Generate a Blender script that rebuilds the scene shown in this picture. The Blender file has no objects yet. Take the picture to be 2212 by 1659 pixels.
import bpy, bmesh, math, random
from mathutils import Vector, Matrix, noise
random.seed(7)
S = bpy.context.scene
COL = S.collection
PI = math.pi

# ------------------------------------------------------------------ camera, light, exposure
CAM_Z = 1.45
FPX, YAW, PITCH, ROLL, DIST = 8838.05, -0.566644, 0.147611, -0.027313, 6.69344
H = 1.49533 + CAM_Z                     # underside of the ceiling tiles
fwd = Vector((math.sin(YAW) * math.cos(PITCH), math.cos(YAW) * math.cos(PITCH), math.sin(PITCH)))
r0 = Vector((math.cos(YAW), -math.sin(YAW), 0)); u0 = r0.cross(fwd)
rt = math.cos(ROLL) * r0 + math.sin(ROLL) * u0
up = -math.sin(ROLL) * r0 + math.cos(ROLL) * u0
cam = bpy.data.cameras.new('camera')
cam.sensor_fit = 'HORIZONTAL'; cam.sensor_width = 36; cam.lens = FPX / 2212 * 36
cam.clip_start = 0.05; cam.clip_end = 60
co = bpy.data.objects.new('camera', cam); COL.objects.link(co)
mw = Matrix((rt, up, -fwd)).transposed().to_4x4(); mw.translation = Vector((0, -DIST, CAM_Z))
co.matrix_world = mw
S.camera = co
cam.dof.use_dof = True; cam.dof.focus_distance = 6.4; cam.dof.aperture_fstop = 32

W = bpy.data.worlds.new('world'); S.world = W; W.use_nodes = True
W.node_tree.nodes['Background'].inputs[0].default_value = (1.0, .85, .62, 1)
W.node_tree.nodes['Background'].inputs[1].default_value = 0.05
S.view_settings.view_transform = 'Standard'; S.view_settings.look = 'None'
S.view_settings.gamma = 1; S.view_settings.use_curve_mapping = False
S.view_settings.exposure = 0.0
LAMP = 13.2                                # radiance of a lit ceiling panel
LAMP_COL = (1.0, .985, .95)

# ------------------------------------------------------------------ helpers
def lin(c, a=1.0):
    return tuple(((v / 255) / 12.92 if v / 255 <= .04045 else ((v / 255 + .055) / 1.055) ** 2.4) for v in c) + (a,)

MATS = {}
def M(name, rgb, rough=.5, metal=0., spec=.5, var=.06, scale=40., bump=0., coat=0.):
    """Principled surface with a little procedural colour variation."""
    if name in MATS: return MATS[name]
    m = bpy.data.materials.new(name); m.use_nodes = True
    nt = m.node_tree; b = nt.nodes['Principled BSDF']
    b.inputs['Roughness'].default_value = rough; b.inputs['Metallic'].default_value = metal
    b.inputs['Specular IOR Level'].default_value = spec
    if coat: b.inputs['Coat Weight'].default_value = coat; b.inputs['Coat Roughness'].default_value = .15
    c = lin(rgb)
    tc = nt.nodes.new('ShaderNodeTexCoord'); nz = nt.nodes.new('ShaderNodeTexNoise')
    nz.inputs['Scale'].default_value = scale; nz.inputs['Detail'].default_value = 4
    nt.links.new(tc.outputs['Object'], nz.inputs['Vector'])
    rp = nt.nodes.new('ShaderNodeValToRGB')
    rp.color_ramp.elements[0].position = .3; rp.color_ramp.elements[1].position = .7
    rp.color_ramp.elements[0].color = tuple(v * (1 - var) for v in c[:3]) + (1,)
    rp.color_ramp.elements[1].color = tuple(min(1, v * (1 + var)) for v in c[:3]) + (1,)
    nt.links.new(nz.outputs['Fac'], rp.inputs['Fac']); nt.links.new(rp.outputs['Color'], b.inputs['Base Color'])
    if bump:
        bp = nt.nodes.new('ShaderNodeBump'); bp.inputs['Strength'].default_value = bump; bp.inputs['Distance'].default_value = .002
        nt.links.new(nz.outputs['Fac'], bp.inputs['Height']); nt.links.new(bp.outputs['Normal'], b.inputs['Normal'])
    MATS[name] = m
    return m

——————

From the first line of the listing above to the line with "PI = math.pi", please transcribe each line exactly, both ends included, and nothing beyond that.

* [Answer below]
Generate a Blender script that rebuilds the scene shown in this picture. The Blender file has no objects yet. Take the picture to be 2212 by 1659 pixels.
import bpy, bmesh, math, random
from mathutils import Vector, Matrix, noise
random.seed(7)
S = bpy.context.scene
COL = S.collection
PI = math.pi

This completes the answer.